Record extracts
+++

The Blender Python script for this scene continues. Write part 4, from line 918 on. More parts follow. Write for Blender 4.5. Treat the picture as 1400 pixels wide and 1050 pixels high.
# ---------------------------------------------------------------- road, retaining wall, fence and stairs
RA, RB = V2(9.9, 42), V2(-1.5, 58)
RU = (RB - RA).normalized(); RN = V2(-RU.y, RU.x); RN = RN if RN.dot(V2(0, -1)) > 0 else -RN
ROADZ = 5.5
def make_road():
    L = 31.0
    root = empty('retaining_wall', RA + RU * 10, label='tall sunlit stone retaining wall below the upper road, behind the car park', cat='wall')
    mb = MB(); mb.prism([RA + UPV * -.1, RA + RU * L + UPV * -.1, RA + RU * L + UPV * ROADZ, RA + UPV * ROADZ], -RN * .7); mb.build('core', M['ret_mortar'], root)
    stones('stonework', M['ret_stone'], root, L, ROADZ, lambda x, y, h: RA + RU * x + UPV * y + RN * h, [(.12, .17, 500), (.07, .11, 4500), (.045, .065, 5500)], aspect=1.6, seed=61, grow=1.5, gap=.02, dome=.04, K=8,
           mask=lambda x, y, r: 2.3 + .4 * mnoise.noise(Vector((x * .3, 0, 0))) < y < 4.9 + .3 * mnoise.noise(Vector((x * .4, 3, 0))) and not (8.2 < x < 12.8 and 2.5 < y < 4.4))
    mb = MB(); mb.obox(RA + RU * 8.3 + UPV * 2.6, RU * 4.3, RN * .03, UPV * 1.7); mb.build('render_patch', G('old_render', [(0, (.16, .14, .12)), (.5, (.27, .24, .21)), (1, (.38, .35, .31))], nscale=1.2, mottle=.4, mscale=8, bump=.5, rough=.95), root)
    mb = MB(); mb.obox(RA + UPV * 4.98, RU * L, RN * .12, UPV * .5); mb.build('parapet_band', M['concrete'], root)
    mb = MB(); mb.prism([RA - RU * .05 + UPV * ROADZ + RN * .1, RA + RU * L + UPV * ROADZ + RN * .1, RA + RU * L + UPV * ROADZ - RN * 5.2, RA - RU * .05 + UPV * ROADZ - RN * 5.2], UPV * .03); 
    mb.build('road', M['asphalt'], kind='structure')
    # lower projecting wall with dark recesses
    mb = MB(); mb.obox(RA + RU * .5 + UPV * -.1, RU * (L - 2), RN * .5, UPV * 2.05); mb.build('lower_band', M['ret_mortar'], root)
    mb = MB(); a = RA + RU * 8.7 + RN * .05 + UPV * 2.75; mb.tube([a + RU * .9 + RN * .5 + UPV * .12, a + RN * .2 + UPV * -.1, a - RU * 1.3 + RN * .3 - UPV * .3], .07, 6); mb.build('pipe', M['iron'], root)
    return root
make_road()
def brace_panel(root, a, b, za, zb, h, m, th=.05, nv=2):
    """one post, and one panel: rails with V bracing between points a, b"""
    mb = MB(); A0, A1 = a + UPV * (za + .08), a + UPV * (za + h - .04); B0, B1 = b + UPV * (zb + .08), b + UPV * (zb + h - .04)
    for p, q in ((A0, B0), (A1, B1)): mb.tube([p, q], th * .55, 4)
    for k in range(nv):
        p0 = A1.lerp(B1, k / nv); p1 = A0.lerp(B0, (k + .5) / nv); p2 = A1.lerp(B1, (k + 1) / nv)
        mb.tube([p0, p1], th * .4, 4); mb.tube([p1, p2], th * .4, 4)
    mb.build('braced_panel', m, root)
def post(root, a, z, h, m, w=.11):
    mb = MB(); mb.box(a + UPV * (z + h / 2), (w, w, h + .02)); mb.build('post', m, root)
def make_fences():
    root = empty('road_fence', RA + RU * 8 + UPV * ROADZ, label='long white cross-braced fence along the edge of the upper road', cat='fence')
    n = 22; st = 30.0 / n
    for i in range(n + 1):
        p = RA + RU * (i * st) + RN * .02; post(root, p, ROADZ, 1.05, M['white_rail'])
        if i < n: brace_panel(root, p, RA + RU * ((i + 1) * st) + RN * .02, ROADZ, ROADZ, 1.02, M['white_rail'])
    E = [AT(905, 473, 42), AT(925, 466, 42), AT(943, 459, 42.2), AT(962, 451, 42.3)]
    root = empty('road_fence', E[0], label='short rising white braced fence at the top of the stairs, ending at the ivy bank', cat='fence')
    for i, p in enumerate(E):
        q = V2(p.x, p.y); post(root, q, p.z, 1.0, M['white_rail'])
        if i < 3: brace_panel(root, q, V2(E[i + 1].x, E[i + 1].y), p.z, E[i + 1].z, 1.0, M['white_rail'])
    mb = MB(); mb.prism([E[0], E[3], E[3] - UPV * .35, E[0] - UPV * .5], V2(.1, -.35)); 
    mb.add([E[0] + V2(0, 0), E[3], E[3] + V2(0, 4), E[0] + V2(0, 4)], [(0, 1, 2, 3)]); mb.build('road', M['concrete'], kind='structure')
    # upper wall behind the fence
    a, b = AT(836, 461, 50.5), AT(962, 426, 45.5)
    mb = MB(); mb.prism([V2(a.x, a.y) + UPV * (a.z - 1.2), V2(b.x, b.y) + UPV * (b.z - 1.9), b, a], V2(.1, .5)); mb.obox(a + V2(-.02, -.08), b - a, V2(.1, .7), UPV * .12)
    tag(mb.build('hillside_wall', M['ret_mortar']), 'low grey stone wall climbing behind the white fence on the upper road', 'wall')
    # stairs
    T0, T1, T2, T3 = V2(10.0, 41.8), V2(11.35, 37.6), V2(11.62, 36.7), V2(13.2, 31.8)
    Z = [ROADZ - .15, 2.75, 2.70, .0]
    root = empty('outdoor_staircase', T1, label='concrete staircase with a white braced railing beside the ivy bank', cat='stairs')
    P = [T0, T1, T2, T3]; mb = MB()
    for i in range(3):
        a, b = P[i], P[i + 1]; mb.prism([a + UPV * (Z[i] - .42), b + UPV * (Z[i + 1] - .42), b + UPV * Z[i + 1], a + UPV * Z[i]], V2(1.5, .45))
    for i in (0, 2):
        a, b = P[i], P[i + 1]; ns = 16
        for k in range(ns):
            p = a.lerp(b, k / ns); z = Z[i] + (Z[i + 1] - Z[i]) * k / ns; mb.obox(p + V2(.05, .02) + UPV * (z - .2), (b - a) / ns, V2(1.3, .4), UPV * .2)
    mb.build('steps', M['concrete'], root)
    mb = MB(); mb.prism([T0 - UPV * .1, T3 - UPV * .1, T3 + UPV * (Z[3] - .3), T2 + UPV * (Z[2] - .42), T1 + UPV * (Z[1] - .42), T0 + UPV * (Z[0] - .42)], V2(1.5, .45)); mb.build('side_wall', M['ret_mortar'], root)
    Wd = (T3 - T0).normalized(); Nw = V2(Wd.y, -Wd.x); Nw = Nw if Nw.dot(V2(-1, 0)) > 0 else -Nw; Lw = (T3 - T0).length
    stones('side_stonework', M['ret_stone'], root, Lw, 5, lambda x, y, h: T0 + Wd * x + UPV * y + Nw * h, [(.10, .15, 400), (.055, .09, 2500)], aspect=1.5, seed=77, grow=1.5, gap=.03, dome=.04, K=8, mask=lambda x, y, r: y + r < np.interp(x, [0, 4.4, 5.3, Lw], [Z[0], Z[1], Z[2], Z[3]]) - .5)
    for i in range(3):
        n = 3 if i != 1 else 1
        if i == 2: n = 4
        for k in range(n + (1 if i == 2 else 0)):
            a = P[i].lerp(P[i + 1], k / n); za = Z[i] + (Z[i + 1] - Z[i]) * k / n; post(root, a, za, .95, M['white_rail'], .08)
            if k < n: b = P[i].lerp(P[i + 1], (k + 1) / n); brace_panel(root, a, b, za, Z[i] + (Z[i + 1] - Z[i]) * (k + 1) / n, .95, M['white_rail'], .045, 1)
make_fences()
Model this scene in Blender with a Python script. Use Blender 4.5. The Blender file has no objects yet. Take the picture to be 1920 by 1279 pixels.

+++

Problem requirements
Write out each line of the data that holds the string "scene".

Response for this exercise
The Blender Python script for this scene continues. Write part 4, from line 918 on. More parts follow. Write for Blender 4.5. Treat the picture as 1400 pixels wide and 1050 pixels high.
Model this scene in Blender with a Python script. Use Blender 4.5. The Blender file has no objects yet. Take the picture to be 1920 by 1279 pixels.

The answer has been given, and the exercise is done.